Given data ▸
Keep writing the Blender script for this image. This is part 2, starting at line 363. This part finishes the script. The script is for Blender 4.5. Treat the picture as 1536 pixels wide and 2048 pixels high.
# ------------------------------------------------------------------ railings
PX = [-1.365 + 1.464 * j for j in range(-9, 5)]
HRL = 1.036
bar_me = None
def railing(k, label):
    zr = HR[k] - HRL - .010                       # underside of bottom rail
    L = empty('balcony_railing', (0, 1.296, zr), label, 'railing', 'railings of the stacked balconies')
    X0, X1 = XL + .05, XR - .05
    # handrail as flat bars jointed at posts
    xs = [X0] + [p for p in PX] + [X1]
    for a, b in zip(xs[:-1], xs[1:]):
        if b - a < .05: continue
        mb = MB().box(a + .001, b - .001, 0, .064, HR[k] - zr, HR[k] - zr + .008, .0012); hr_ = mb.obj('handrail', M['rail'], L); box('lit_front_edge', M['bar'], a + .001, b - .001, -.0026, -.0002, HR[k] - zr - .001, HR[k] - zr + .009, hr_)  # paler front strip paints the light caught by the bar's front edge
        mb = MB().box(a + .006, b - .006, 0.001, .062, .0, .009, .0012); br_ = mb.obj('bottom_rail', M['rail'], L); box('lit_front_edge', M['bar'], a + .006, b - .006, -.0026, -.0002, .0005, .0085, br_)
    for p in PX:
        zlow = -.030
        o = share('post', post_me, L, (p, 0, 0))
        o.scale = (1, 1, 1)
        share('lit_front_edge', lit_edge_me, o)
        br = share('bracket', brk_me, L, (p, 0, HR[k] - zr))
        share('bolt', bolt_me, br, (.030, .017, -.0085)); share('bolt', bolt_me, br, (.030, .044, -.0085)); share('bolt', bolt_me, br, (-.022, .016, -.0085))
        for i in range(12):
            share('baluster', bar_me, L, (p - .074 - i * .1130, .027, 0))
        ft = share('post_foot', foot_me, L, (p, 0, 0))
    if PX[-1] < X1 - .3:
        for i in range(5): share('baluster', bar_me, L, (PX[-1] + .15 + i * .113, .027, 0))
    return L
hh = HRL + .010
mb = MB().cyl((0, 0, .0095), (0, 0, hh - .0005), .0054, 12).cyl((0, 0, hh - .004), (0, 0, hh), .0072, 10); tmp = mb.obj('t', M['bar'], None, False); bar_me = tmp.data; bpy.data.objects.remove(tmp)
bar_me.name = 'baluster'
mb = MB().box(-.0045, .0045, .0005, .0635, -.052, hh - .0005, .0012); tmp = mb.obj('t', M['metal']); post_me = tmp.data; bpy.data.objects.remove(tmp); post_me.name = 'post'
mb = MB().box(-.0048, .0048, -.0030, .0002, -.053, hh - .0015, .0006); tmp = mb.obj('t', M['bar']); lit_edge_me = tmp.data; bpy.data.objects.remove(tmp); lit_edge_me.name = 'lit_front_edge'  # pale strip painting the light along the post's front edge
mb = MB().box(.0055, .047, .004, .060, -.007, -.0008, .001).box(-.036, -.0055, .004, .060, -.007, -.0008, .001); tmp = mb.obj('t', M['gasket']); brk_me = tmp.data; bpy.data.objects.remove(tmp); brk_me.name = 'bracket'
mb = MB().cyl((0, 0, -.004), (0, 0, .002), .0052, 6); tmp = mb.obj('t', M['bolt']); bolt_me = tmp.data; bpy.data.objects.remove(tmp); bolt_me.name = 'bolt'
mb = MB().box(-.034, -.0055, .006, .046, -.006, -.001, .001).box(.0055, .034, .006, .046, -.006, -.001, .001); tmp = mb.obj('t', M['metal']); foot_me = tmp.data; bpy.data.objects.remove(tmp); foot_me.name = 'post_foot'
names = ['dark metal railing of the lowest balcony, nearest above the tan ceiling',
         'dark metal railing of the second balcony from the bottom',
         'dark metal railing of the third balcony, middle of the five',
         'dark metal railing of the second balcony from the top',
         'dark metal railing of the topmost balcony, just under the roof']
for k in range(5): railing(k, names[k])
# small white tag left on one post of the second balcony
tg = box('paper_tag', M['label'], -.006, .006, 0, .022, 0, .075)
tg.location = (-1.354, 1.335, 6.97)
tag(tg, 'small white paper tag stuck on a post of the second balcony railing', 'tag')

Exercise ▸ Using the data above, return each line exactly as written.

Solution below ▸
Keep writing the Blender script for this image. This is part 2, starting at line 363. This part finishes the script. The script is for Blender 4.5. Treat the picture as 1536 pixels wide and 2048 pixels high.
# ------------------------------------------------------------------ railings
PX = [-1.365 + 1.464 * j for j in range(-9, 5)]
HRL = 1.036
bar_me = None
def railing(k, label):
    zr = HR[k] - HRL - .010                       # underside of bottom rail
    L = empty('balcony_railing', (0, 1.296, zr), label, 'railing', 'railings of the stacked balconies')
    X0, X1 = XL + .05, XR - .05
    # handrail as flat bars jointed at posts
    xs = [X0] + [p for p in PX] + [X1]
    for a, b in zip(xs[:-1], xs[1:]):
        if b - a < .05: continue
        mb = MB().box(a + .001, b - .001, 0, .064, HR[k] - zr, HR[k] - zr + .008, .0012); hr_ = mb.obj('handrail', M['rail'], L); box('lit_front_edge', M['bar'], a + .001, b - .001, -.0026, -.0002, HR[k] - zr - .001, HR[k] - zr + .009, hr_)  # paler front strip paints the light caught by the bar's front edge
        mb = MB().box(a + .006, b - .006, 0.001, .062, .0, .009, .0012); br_ = mb.obj('bottom_rail', M['rail'], L); box('lit_front_edge', M['bar'], a + .006, b - .006, -.0026, -.0002, .0005, .0085, br_)
    for p in PX:
        zlow = -.030
        o = share('post', post_me, L, (p, 0, 0))
        o.scale = (1, 1, 1)
        share('lit_front_edge', lit_edge_me, o)
        br = share('bracket', brk_me, L, (p, 0, HR[k] - zr))
        share('bolt', bolt_me, br, (.030, .017, -.0085)); share('bolt', bolt_me, br, (.030, .044, -.0085)); share('bolt', bolt_me, br, (-.022, .016, -.0085))
        for i in range(12):
            share('baluster', bar_me, L, (p - .074 - i * .1130, .027, 0))
        ft = share('post_foot', foot_me, L, (p, 0, 0))
    if PX[-1] < X1 - .3:
        for i in range(5): share('baluster', bar_me, L, (PX[-1] + .15 + i * .113, .027, 0))
    return L
hh = HRL + .010
mb = MB().cyl((0, 0, .0095), (0, 0, hh - .0005), .0054, 12).cyl((0, 0, hh - .004), (0, 0, hh), .0072, 10); tmp = mb.obj('t', M['bar'], None, False); bar_me = tmp.data; bpy.data.objects.remove(tmp)
bar_me.name = 'baluster'
mb = MB().box(-.0045, .0045, .0005, .0635, -.052, hh - .0005, .0012); tmp = mb.obj('t', M['metal']); post_me = tmp.data; bpy.data.objects.remove(tmp); post_me.name = 'post'
mb = MB().box(-.0048, .0048, -.0030, .0002, -.053, hh - .0015, .0006); tmp = mb.obj('t', M['bar']); lit_edge_me = tmp.data; bpy.data.objects.remove(tmp); lit_edge_me.name = 'lit_front_edge'  # pale strip painting the light along the post's front edge
mb = MB().box(.0055, .047, .004, .060, -.007, -.0008, .001).box(-.036, -.0055, .004, .060, -.007, -.0008, .001); tmp = mb.obj('t', M['gasket']); brk_me = tmp.data; bpy.data.objects.remove(tmp); brk_me.name = 'bracket'
mb = MB().cyl((0, 0, -.004), (0, 0, .002), .0052, 6); tmp = mb.obj('t', M['bolt']); bolt_me = tmp.data; bpy.data.objects.remove(tmp); bolt_me.name = 'bolt'
mb = MB().box(-.034, -.0055, .006, .046, -.006, -.001, .001).box(.0055, .034, .006, .046, -.006, -.001, .001); tmp = mb.obj('t', M['metal']); foot_me = tmp.data; bpy.data.objects.remove(tmp); foot_me.name = 'post_foot'
names = ['dark metal railing of the lowest balcony, nearest above the tan ceiling',
         'dark metal railing of the second balcony from the bottom',
         'dark metal railing of the third balcony, middle of the five',
         'dark metal railing of the second balcony from the top',
         'dark metal railing of the topmost balcony, just under the roof']
for k in range(5): railing(k, names[k])
# small white tag left on one post of the second balcony
tg = box('paper_tag', M['label'], -.006, .006, 0, .022, 0, .075)
tg.location = (-1.354, 1.335, 6.97)
tag(tg, 'small white paper tag stuck on a post of the second balcony railing', 'tag')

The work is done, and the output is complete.